Cook it: Hook, line &…
The Salt Room – style & substance
The city has had what I would describe as culinary accident black spots. Locations that have proved to be disasters, or was it restaurants that turned locations into disasters. Whatever, they simply did not work.
But in recent years there have been some amazing changes. Chilli Pickle turned the Jubilee Square site into a roaring success, Curry Leaf Cafe has breathed life into their Ship Street premises and now The Salt Room has transformed the long abandoned premises on the eastern corner of the Hilton Metropole.
The Salt Room springs from the same team that created the much feted Coal Shed, and it benefits from that success for sure. But this is on a much larger scale and instead of focusing on meats the main emphasis is on fish. Hoorah for that, a Brighton Restaurant that reflects the fact that this is a seaside city. How long have we needed that?
I left it a while before visiting, always feeling that a new venture needs a little time to bed in. I finally went along on a very blustery spring evening with my old friend Mr L, I say old but he is still only admitting to being 36, 36 for the last 15 years or more!
The location is superb with a wide terrace that will certainly come into its own in the summer, (if we get one) and a spacious dining room on two levels with a private dining space too.
I was early so I waited at the bar with a G&T from an extensive choice of G&Ts, excellent stuff packed with rosemary and pink peppercorns. When Mr L arrived he had similar but with black peppercorns and we also shared a pot of creamy salt cod paste with cod’s roe, radish and lavash bread. It was very nice indeed.
At our table, with a sea view, we started to peruse the menu and found it very hard to make a decision, the choice is so tempting. One thing we did find easy was kicking off with oysters. We had six Jerseys and six Colchester Natives and all three dressings, the yuzu being the most impressive.
Pre-starter polished off, Mr L moved on to the cuttlefish fritters with pickled sea vegetables. They were truly scrummy, unusual and exciting, full marks! I chose the Fire roasted crab claws with garlic, chilli and lime. Oh how I enjoyed the delicious sticky messiness of the dish, I was in fishy heaven!
For his main course Mr L went for the Shoulder of turbot with a warm red wine tartar dressing. He loved it but found it a complex dish to eat easily as the fish is cooked and served on the bone but the dressing makes it awkward to negotiate those bones. It merely hampered his enjoyment rather than spoiling it.
I chose a hearty dish of hake and oxtail. The beefy version of surf and turf and epic in all respects, flavour, style and size. I loved it but it did impact on my enjoyment of two excellent side dishes. The tiny baked potatoes were stunning but the brined and charred leeks with hazelnuts were a revelation, creamy, earthy, slippery and crunchy. I was drawn back to them between each mouthful of delicious fish and melting oxtail.

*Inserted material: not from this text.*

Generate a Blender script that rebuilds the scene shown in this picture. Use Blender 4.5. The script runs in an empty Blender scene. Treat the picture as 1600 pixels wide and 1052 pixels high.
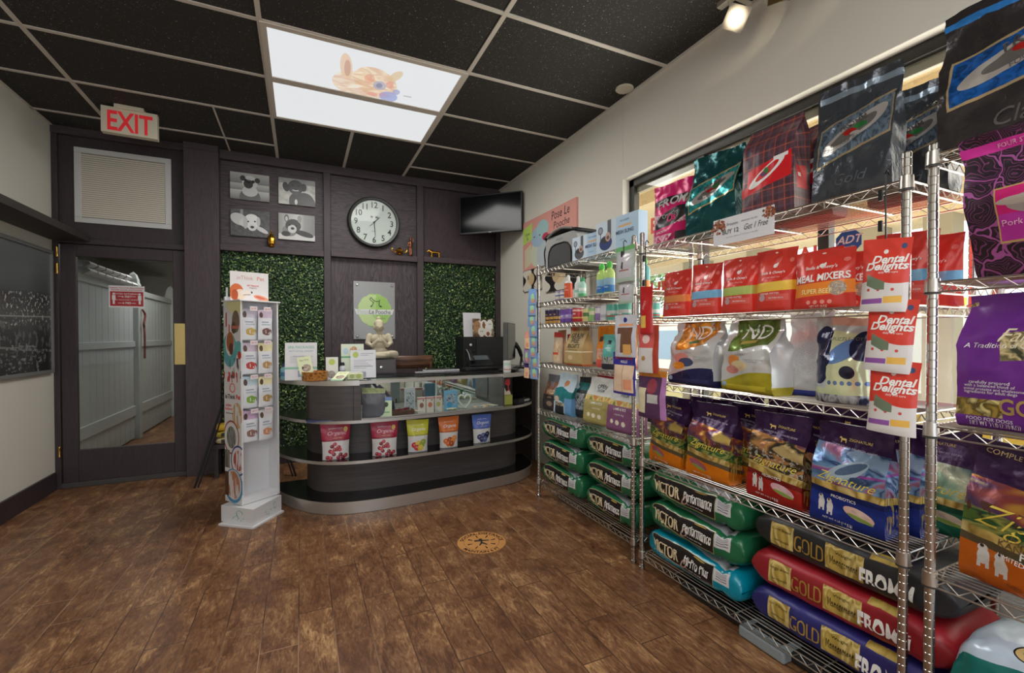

To drink I chose a bottle of Sicilian white poetically named sigh of the sea. It was a great foil to our rich dishes.
The signature dessert passed our table and looked impressive, but far too big for our now dented appetites. Mr L decided on the blood orange jelly with rapeseed oil, marjoram shortbread and vanilla cream. He loved it, the sharp contrast of citrus and cream. I plumped for the Sussex honey ice cream, milk skin dumpling and toasted rice milk shake. It ticked all my boxes, the wild adventure of the dish balanced by comfortingly familiar flavours.
The Salt Room is a smart and elegant experience. The room is impressive for sure, with a cosmopolitan air that the city needed – but it is the food that really impressed. Adventurous ideas, familiar flavours and confident cooking. Full marks! I will be back very soon to try their very well priced lunch menu.